=== ITEMS ===
+ + + + +

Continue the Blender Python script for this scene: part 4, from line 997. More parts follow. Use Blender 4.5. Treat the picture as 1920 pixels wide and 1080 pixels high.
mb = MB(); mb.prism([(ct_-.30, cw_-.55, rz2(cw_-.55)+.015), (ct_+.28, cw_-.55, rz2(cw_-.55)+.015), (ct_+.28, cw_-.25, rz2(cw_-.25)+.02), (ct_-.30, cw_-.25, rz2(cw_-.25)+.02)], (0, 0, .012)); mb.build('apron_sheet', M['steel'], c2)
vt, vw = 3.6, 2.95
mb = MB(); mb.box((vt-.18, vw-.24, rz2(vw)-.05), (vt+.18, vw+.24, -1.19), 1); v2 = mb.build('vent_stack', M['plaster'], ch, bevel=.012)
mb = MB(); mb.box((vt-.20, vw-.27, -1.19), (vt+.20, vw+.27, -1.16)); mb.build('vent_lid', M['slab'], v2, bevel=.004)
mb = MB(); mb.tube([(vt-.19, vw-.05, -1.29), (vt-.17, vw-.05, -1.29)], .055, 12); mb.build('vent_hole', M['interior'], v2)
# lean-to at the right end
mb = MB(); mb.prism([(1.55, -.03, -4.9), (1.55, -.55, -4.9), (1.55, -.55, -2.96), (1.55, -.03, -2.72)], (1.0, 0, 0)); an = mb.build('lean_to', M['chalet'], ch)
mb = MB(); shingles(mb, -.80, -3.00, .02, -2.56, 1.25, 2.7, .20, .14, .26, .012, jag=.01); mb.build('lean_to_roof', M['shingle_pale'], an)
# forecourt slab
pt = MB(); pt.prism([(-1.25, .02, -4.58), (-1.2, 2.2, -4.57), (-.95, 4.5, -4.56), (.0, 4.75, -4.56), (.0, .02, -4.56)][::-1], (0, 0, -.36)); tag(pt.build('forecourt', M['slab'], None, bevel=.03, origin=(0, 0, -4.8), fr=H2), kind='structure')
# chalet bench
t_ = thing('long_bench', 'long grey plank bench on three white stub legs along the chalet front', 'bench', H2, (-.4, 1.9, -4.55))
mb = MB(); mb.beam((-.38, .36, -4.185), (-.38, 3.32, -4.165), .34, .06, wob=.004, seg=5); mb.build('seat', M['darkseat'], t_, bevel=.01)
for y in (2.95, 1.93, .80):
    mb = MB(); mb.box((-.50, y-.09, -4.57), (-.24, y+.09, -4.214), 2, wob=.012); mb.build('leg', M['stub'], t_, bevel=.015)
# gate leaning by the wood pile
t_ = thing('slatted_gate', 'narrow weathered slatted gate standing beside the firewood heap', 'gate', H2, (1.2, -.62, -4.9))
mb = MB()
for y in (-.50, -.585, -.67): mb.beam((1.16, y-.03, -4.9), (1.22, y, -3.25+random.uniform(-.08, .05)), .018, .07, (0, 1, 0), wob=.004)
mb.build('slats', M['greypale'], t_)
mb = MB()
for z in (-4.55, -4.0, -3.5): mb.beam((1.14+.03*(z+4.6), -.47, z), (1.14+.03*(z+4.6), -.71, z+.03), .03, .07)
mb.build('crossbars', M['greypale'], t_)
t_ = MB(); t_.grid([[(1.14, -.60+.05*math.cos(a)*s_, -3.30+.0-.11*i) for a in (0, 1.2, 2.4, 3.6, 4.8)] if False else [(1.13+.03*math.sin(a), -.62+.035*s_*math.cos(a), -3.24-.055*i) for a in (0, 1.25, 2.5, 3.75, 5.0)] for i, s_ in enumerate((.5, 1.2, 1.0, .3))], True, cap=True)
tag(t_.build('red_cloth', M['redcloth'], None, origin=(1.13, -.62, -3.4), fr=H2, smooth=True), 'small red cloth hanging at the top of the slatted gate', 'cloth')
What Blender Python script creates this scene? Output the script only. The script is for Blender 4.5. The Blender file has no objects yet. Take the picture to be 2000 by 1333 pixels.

+ + + + +

=== WHAT YOU HAVE TO DO ===
Retype all the material above precisely, with no line left out.

=== FINISHED EXERCISE ===
Continue the Blender Python script for this scene: part 4, from line 997. More parts follow. Use Blender 4.5. Treat the picture as 1920 pixels wide and 1080 pixels high.
mb = MB(); mb.prism([(ct_-.30, cw_-.55, rz2(cw_-.55)+.015), (ct_+.28, cw_-.55, rz2(cw_-.55)+.015), (ct_+.28, cw_-.25, rz2(cw_-.25)+.02), (ct_-.30, cw_-.25, rz2(cw_-.25)+.02)], (0, 0, .012)); mb.build('apron_sheet', M['steel'], c2)
vt, vw = 3.6, 2.95
mb = MB(); mb.box((vt-.18, vw-.24, rz2(vw)-.05), (vt+.18, vw+.24, -1.19), 1); v2 = mb.build('vent_stack', M['plaster'], ch, bevel=.012)
mb = MB(); mb.box((vt-.20, vw-.27, -1.19), (vt+.20, vw+.27, -1.16)); mb.build('vent_lid', M['slab'], v2, bevel=.004)
mb = MB(); mb.tube([(vt-.19, vw-.05, -1.29), (vt-.17, vw-.05, -1.29)], .055, 12); mb.build('vent_hole', M['interior'], v2)
# lean-to at the right end
mb = MB(); mb.prism([(1.55, -.03, -4.9), (1.55, -.55, -4.9), (1.55, -.55, -2.96), (1.55, -.03, -2.72)], (1.0, 0, 0)); an = mb.build('lean_to', M['chalet'], ch)
mb = MB(); shingles(mb, -.80, -3.00, .02, -2.56, 1.25, 2.7, .20, .14, .26, .012, jag=.01); mb.build('lean_to_roof', M['shingle_pale'], an)
# forecourt slab
pt = MB(); pt.prism([(-1.25, .02, -4.58), (-1.2, 2.2, -4.57), (-.95, 4.5, -4.56), (.0, 4.75, -4.56), (.0, .02, -4.56)][::-1], (0, 0, -.36)); tag(pt.build('forecourt', M['slab'], None, bevel=.03, origin=(0, 0, -4.8), fr=H2), kind='structure')
# chalet bench
t_ = thing('long_bench', 'long grey plank bench on three white stub legs along the chalet front', 'bench', H2, (-.4, 1.9, -4.55))
mb = MB(); mb.beam((-.38, .36, -4.185), (-.38, 3.32, -4.165), .34, .06, wob=.004, seg=5); mb.build('seat', M['darkseat'], t_, bevel=.01)
for y in (2.95, 1.93, .80):
    mb = MB(); mb.box((-.50, y-.09, -4.57), (-.24, y+.09, -4.214), 2, wob=.012); mb.build('leg', M['stub'], t_, bevel=.015)
# gate leaning by the wood pile
t_ = thing('slatted_gate', 'narrow weathered slatted gate standing beside the firewood heap', 'gate', H2, (1.2, -.62, -4.9))
mb = MB()
for y in (-.50, -.585, -.67): mb.beam((1.16, y-.03, -4.9), (1.22, y, -3.25+random.uniform(-.08, .05)), .018, .07, (0, 1, 0), wob=.004)
mb.build('slats', M['greypale'], t_)
mb = MB()
for z in (-4.55, -4.0, -3.5): mb.beam((1.14+.03*(z+4.6), -.47, z), (1.14+.03*(z+4.6), -.71, z+.03), .03, .07)
mb.build('crossbars', M['greypale'], t_)
t_ = MB(); t_.grid([[(1.14, -.60+.05*math.cos(a)*s_, -3.30+.0-.11*i) for a in (0, 1.2, 2.4, 3.6, 4.8)] if False else [(1.13+.03*math.sin(a), -.62+.035*s_*math.cos(a), -3.24-.055*i) for a in (0, 1.25, 2.5, 3.75, 5.0)] for i, s_ in enumerate((.5, 1.2, 1.0, .3))], True, cap=True)
tag(t_.build('red_cloth', M['redcloth'], None, origin=(1.13, -.62, -3.4), fr=H2, smooth=True), 'small red cloth hanging at the top of the slatted gate', 'cloth')
What Blender Python script creates this scene? Output the script only. The script is for Blender 4.5. The Blender file has no objects yet. Take the picture to be 2000 by 1333 pixels.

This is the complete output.